Following a decision by the International Criminal Court (ICC) to investigate alleged Israeli war crimes in the occupied Palestinian territories last week, an Israeli ministerial team canceled a scheduled meeting to discuss annexation plans for the Jordan Valley, a strategic part of the occupied West Bank.
The meeting had been scheduled to take place last week but was called off last minute once ICC Chief Prosecutor Fatou Bensouda announced her intention on Friday to investigate Israeli human rights violations in the occupied territories, as reported by Yedioth Ahronoth newspaper on Tuesday. "Because of the prosecutor's decision in The Hague, the issue of the Jordan Valley annexation will be put on a long hold," an Israeli government source told the newspaper.
In her recommendation, Bensouda said Israel has not only failed to stop settlement building in the West Bank, the Jewish state also intended to annex some parts of the territory. Israeli sources said the ICC chief's decision would lead to a "deep freeze" of the annexation of the Jordan Valley.

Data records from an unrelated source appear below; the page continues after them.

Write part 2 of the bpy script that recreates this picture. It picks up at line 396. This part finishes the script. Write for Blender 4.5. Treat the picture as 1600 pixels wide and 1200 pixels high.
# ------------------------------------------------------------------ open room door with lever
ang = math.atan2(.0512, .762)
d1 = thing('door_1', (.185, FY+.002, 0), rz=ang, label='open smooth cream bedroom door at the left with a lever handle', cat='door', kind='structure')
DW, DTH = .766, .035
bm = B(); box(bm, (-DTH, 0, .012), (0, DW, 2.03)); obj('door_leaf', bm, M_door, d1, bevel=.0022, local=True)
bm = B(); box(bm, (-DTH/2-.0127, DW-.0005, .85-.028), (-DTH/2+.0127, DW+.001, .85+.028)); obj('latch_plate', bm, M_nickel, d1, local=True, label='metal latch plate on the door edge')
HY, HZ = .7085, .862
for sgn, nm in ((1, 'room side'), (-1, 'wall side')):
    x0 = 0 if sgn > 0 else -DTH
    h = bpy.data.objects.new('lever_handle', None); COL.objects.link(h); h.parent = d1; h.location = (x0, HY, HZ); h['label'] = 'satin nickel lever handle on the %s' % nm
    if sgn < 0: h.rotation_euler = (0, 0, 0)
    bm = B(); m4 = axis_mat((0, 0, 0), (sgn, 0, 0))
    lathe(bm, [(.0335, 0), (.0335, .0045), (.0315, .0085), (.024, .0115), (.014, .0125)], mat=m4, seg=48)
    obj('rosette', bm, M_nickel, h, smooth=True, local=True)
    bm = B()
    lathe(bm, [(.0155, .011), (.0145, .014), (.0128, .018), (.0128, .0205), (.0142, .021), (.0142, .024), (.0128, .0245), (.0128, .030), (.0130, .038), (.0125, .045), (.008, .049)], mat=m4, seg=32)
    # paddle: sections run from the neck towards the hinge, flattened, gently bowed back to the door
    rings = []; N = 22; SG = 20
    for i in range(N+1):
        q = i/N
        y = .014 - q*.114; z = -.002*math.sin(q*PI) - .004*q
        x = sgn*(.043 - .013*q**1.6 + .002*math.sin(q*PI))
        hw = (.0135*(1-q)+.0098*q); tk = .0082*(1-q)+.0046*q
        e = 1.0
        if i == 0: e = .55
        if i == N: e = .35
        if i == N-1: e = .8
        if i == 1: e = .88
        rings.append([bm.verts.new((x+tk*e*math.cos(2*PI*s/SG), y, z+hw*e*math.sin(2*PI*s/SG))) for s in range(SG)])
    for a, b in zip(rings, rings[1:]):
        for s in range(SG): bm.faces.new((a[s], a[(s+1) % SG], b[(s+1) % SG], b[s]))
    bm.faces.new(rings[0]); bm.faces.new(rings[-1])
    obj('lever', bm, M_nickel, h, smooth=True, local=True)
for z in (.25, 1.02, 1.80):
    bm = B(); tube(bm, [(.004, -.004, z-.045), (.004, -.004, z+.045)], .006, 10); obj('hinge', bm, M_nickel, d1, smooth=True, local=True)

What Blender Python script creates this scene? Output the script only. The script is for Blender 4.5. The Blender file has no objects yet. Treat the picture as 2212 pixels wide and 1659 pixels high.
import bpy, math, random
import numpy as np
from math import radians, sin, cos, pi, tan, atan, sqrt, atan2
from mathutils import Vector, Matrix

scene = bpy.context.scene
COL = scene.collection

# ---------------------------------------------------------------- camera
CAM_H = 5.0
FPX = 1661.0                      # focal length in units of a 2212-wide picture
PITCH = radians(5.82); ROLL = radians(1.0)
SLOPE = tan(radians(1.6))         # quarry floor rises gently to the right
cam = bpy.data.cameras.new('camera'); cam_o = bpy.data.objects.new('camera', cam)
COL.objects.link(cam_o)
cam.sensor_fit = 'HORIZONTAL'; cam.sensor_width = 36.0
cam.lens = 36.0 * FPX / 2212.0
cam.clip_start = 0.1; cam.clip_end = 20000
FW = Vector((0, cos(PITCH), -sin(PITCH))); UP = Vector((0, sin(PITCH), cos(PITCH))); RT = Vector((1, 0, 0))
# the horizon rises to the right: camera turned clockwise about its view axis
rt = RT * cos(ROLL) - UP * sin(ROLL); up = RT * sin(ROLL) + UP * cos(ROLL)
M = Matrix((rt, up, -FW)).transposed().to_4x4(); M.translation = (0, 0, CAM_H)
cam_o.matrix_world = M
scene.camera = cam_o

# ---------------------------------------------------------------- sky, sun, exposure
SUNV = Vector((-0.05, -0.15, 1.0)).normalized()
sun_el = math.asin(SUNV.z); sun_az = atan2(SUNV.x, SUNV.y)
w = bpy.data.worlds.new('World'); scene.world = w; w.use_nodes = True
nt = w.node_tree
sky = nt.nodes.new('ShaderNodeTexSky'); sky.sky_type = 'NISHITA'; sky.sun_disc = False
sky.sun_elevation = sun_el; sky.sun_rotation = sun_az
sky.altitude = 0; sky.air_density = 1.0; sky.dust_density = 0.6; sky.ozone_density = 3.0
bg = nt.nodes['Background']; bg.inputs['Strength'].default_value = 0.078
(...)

Israel claims that the Jordan Valley is vital to its security and has consistently rejected the notion of relinquishing any part of it in any future settlement with the Palestinians. Amid the chaotic atmosphere of the country's third election in less than a year, Israeli Prime Minister Benjamin Netanyahu earlier this month reiterated his vow to annex Jordan Valley. Netanyahu has repeatedly promised that Jewish West Bank settlements will be "part of the state of Israel" and that none will be evacuated in any kind of agreement with the Palestinians. It was a pledge that has become central to his second election campaign of 2019, following his failure to form a ruling coalition after April's elections. He has been under global fire for his controversial pledge that involves extending Israel's sovereignty over the Jordan Valley.
The ICC launched a preliminary probe in 2015 into allegations of war crimes and crimes against humanity in Israel and the Palestinian territories. The nearly five-year preliminary investigation has looked at the 2014 Gaza war which left 2,251 dead on the Palestinian side, the majority civilians, and 74 on the Israeli side, most of them soldiers.
It has also looked at violence near the Israel-Gaza border in 2018. Earlier this month, the ICC prosecutor refused to press charges over a deadly 2010 Israeli raid on a flotilla bringing aid to Gaza, and urged that probe to be shut. Nine Turkish activists aboard the Mavi Marmara aid vessel, part of a flotilla traveling to the Gaza Strip to deliver humanitarian aid, were killed on May 31, 2010, when Israeli troops stormed the vessel at sea before it reached the Palestinian territories. A 10th victim succumbed to his wounds in 2014 after being in a coma for years.